Apparently, things haven’t gotten much better in the decade (okay, two decades) since I last set foot in a school cafeteria. Among the people calling for an end to such uninspiring, and usually unhealthy, fare is the Obamas’ new White House chef, Sam Kass. As Tara Parker-Pope reported on her New York Times blog, Well, Kass gave a talk last year criticizing the state of the National School Lunch Program, which provides free or low-cost lunches to about 30 million children a day. Unfortunately, Kass lamented, most of what’s on the menu is high in fat and low on fresh, nutritious vegetables—a recipe for disaster in light of the growing childhood obesity problem.

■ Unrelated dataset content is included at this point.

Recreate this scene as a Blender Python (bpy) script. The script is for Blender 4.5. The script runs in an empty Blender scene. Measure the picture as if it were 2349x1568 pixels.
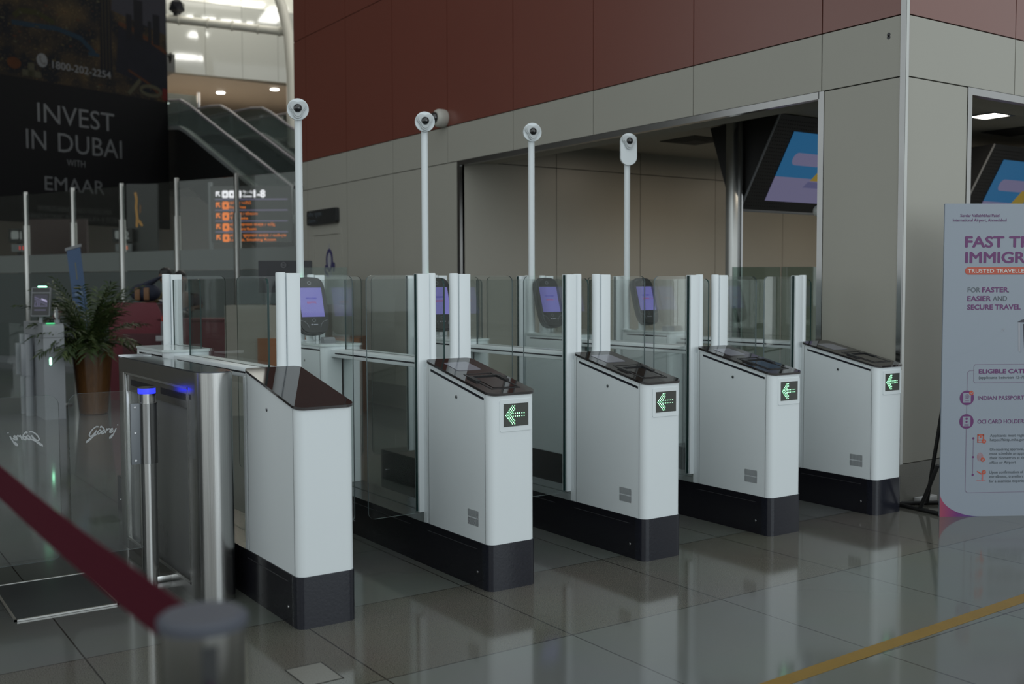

Alice Waters, whose Berkeley, California restaurant Chez Panisse was championing seasonal, local foods long before the term locavore was coined, recently wrote an op-ed piece in the Times laying out a plan for remaking the school lunch program.

In fact, she has already helped establish one model for the school lunch of the future, the Edible Schoolyard at Martin Luther King, Jr. Middle School, in Berkeley. In 1994, Waters joined forces with the school and community to create a one-acre schoolyard garden that would not only feed the children but also teach them valuable lessons about ecology, nutrition and where their food comes from. The students take part in every aspect of the “seed to table experience”: tending the garden, preparing meals and turning table scraps into compost to help the cycle continue.

At mealtime, students and teachers at King sit down together and share food and conversation, a reflection of Waters’ adherence to the Slow Food movement—and remarkable, considering one study found that, on average, schools provided the last student in line at the cafeteria with 13 minutes to eat his or her lunch; a third of schools provided 10 minutes or less.

Some of the recipes mentioned on the Edible Schoolyard Web site sound pretty appealing: pumpkin and kale soup, Jerusalem artichoke fritters, stuffed grape leaves. It’s almost enough to make me wish I were back in middle school. Okay, I’m lying; nothing could make me wish for that.